◆ What is required ◆
Leave the pictures out and retype the lines from the beginning through the line with "sc.camera = cam", both ends included.

◆ Given material ◆
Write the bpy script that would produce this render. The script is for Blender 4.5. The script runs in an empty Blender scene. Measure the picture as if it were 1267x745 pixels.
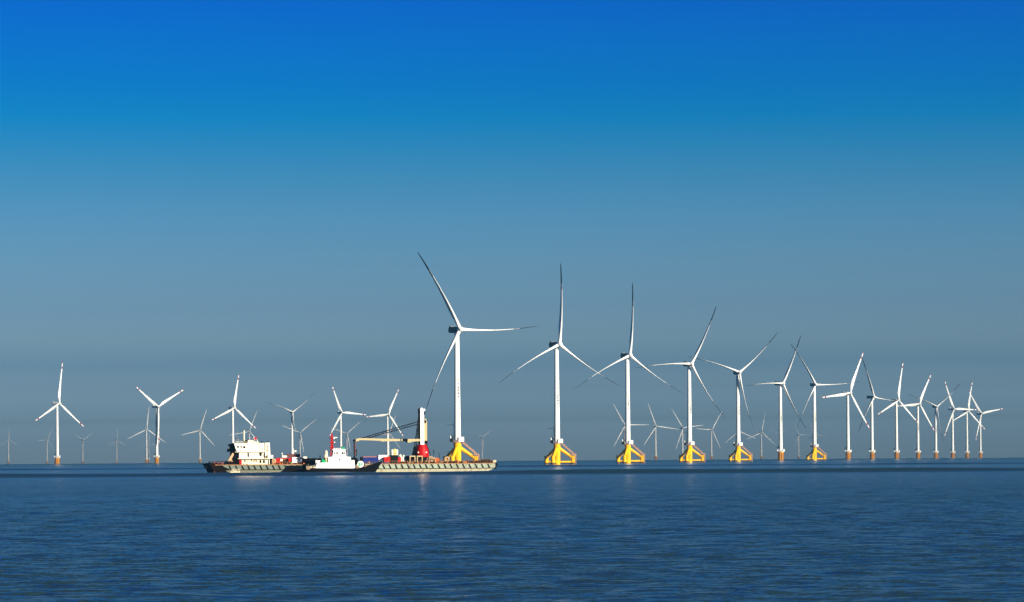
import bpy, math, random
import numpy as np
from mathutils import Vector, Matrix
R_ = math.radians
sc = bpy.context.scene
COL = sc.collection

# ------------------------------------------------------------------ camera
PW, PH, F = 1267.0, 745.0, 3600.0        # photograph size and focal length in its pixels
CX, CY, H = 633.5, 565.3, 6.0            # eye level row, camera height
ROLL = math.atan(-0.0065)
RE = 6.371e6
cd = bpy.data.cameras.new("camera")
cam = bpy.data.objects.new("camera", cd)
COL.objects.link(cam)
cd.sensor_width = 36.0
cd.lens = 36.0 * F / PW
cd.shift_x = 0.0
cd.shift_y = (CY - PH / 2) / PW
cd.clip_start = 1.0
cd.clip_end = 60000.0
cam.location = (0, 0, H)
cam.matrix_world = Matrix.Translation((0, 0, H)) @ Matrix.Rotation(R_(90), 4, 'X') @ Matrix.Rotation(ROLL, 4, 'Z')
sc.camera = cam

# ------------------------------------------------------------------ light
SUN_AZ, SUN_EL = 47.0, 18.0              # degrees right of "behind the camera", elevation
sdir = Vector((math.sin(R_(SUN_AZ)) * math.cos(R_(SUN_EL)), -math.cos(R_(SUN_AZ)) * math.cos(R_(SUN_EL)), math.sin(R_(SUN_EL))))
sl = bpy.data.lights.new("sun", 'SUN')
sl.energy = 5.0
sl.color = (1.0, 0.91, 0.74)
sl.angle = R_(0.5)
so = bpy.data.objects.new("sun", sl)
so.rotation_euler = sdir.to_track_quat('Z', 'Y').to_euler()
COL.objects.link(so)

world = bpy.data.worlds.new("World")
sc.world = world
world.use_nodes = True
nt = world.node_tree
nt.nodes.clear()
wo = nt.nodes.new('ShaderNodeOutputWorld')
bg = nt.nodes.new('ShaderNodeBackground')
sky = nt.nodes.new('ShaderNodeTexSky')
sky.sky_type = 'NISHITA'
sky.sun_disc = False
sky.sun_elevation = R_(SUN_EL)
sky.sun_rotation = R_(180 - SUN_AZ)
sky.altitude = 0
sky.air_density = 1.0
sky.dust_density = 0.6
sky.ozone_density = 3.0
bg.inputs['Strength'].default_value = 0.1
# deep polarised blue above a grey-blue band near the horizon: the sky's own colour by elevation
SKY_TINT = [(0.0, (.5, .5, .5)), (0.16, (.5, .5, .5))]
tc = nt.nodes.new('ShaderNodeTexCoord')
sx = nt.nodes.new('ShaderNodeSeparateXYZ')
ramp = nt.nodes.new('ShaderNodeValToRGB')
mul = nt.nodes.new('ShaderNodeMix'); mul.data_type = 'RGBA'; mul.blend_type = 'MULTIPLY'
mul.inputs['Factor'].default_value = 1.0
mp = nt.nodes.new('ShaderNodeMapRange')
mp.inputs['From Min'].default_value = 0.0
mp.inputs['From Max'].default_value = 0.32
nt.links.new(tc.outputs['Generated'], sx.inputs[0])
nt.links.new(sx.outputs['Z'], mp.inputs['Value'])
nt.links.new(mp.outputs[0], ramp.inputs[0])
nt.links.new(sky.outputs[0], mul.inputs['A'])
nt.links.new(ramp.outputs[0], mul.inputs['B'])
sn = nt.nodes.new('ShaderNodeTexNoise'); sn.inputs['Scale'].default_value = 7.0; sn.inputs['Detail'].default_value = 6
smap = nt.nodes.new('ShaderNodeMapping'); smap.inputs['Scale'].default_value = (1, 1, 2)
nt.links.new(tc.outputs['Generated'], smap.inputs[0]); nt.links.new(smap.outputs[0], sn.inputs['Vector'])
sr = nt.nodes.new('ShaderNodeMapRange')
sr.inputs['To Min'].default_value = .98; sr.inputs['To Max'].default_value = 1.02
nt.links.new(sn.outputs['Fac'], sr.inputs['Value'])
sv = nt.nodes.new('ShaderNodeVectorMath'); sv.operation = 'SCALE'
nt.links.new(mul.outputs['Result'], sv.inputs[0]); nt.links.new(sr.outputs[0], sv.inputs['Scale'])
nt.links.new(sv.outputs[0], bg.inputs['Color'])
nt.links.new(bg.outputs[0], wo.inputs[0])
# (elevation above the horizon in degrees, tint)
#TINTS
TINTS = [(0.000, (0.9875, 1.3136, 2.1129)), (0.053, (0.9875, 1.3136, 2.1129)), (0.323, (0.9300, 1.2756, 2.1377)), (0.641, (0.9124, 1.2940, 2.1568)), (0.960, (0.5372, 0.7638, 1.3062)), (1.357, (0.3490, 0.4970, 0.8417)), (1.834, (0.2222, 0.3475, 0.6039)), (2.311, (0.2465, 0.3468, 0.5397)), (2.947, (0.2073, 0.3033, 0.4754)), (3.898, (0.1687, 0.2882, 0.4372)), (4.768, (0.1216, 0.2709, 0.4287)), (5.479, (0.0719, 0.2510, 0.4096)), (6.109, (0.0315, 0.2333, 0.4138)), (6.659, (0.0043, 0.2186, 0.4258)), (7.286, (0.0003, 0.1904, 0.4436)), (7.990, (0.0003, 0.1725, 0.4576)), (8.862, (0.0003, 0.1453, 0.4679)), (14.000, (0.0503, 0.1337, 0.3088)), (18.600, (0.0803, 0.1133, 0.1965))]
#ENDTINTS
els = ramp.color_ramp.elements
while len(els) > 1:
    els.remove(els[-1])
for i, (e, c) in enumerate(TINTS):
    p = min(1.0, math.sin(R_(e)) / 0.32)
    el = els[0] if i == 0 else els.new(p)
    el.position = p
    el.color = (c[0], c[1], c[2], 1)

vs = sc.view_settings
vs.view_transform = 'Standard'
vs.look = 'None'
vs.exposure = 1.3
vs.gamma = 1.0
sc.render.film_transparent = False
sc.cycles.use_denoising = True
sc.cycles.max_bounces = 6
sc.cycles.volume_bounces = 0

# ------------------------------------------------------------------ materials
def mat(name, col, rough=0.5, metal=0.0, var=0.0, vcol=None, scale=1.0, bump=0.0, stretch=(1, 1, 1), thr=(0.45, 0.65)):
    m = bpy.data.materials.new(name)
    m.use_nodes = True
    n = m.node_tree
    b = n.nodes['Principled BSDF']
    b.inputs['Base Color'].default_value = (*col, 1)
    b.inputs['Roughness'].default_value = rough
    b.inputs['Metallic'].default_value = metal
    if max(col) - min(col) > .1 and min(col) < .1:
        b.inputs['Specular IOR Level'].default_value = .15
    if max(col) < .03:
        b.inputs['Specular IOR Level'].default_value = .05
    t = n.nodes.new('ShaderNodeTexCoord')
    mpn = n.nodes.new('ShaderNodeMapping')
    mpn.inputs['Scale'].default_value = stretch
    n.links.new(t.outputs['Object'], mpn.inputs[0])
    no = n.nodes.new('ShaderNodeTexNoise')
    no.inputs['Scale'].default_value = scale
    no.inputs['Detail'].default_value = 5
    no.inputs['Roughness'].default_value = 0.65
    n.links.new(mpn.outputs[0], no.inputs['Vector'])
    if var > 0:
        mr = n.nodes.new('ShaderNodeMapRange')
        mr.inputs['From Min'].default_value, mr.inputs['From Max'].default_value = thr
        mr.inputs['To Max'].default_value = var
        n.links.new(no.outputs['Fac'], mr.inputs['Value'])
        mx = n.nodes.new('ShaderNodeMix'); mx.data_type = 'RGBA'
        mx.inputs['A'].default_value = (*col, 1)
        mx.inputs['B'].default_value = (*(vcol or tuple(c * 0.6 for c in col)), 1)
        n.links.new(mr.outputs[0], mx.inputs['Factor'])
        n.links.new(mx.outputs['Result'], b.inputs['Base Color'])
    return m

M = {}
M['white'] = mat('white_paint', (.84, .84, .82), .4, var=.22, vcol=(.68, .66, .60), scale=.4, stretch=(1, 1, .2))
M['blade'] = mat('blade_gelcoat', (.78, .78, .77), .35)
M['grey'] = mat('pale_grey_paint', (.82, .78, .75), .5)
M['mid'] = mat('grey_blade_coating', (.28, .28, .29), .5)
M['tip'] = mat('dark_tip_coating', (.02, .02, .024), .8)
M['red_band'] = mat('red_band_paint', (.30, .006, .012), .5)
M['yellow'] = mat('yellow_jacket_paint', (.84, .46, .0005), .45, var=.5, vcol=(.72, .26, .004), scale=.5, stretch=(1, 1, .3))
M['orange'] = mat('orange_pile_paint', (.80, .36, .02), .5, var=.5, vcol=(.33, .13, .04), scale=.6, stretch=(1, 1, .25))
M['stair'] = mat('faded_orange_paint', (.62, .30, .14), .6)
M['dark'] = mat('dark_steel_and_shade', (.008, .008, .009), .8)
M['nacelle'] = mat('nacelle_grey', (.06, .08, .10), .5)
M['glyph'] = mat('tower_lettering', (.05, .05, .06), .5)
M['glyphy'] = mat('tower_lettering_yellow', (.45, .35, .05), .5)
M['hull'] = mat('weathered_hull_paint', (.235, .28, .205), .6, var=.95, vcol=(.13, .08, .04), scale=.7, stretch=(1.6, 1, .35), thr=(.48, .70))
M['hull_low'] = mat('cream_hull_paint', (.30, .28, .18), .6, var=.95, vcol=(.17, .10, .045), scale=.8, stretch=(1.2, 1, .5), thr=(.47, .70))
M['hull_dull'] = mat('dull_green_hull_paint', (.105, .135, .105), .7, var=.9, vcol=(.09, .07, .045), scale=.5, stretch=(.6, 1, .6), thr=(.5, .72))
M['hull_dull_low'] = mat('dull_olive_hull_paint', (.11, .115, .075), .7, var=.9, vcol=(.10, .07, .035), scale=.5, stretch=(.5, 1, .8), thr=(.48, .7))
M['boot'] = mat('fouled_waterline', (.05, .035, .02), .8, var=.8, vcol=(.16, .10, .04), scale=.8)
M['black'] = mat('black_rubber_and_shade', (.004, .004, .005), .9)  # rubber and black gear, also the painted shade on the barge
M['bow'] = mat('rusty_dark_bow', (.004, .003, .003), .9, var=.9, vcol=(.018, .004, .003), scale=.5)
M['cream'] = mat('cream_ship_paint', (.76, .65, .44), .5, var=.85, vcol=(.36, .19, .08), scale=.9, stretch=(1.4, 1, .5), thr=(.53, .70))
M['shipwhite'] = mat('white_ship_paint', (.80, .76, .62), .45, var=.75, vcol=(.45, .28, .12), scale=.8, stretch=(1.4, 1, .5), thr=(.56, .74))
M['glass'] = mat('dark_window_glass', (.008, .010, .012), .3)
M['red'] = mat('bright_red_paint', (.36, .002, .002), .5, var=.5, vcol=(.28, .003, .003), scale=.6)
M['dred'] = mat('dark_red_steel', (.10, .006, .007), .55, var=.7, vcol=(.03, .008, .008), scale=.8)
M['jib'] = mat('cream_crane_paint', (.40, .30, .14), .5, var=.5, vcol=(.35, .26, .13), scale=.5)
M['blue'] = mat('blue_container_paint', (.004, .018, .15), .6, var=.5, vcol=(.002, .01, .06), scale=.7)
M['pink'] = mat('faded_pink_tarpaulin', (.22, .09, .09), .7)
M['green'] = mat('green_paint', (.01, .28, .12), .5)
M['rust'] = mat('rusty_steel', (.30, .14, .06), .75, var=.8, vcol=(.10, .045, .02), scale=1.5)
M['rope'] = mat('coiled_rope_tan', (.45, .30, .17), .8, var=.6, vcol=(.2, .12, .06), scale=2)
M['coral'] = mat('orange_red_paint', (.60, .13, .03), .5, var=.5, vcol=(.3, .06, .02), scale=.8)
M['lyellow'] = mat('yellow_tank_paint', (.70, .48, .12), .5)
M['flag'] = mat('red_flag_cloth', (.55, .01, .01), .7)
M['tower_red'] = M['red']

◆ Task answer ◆
Write the bpy script that would produce this render. The script is for Blender 4.5. The script runs in an empty Blender scene. Measure the picture as if it were 1267x745 pixels.
import bpy, math, random
import numpy as np
from mathutils import Vector, Matrix
R_ = math.radians
sc = bpy.context.scene
COL = sc.collection

# ------------------------------------------------------------------ camera
PW, PH, F = 1267.0, 745.0, 3600.0        # photograph size and focal length in its pixels
CX, CY, H = 633.5, 565.3, 6.0            # eye level row, camera height
ROLL = math.atan(-0.0065)
RE = 6.371e6
cd = bpy.data.cameras.new("camera")
cam = bpy.data.objects.new("camera", cd)
COL.objects.link(cam)
cd.sensor_width = 36.0
cd.lens = 36.0 * F / PW
cd.shift_x = 0.0
cd.shift_y = (CY - PH / 2) / PW
cd.clip_start = 1.0
cd.clip_end = 60000.0
cam.location = (0, 0, H)
cam.matrix_world = Matrix.Translation((0, 0, H)) @ Matrix.Rotation(R_(90), 4, 'X') @ Matrix.Rotation(ROLL, 4, 'Z')
sc.camera = cam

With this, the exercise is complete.